I am newish to poly. A year ago, I experimented in the lifestyle, and it was....not good. The ladies I partnered with saw poly as just an excuse to fuck a lot of people and not have connection. I came out of the experience flustered and confused.

I met my primary partner on Reddit in October of 2018. She is a wonderful wonderful woman who was new to poly at the time. I connected and I mean really connected with her. I even texted her primary to ensure this was indeed real and not just someone cheating under the guise of the lifestyle. In November, we met face to face for a weekend. In that weekend, we solidified ourselves and it was amazing. We truly meshed physically and emotionally and intellectually and I am grateful for her in my life.

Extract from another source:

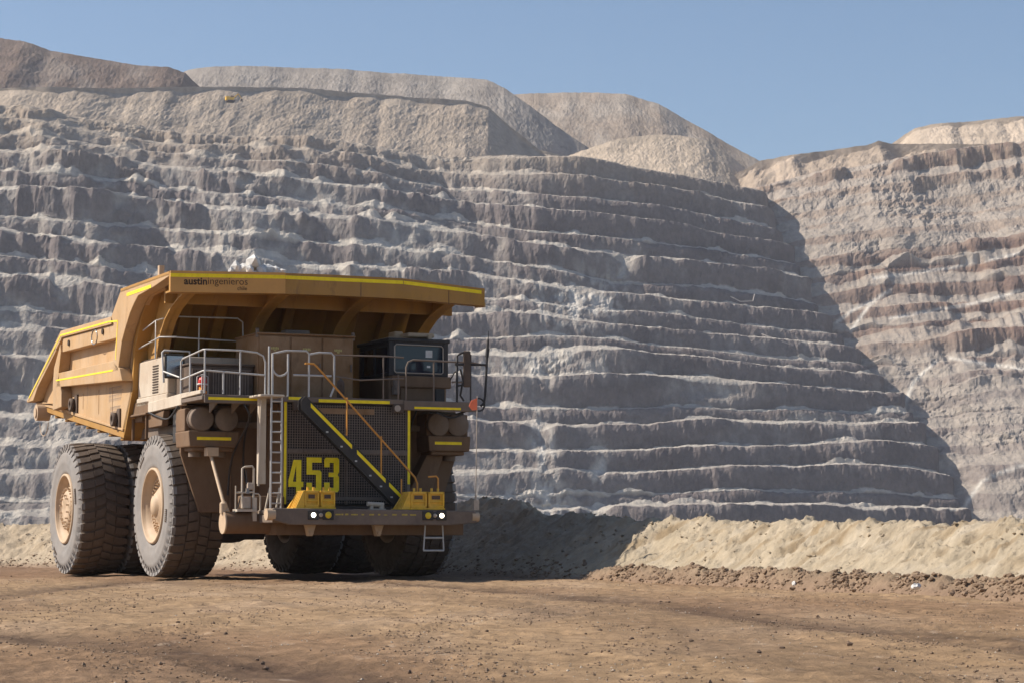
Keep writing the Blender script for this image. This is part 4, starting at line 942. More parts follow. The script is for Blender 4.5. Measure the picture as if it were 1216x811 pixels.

I have since made connections with another couple and that too is amazing. I like sex, don't get me wrong, but sex without connection is just meaningless to me and I just feel empty afterward. With poly, I get what I need. I know I cannot be everything to everyone and I don't feel jealousy when my partners are with others. They will still come back to me. That is incredibly comforting to me.

Now for some sad. I met an amazing amazing woman last week. She was up front and told me she just came out of a marriage and had never been poly. So I explained it all in a four hour phone call. We were meshing. Hard. All my other partners knew. She was even going to see me face to face next weekend.

Was.

I got a long message that she couldn't do it. Any of it. It didn't come as a suprise, per se. I had a feeling. It doesn't dissuade the hurt I feel though. Thankfully I have awesome partners that made sure I processed it all and karaoke to sing it out of me. I am grateful I got to know her and I wish her the best.

Whew. Long winded. Thanks for reading and I'm going to start posting more here.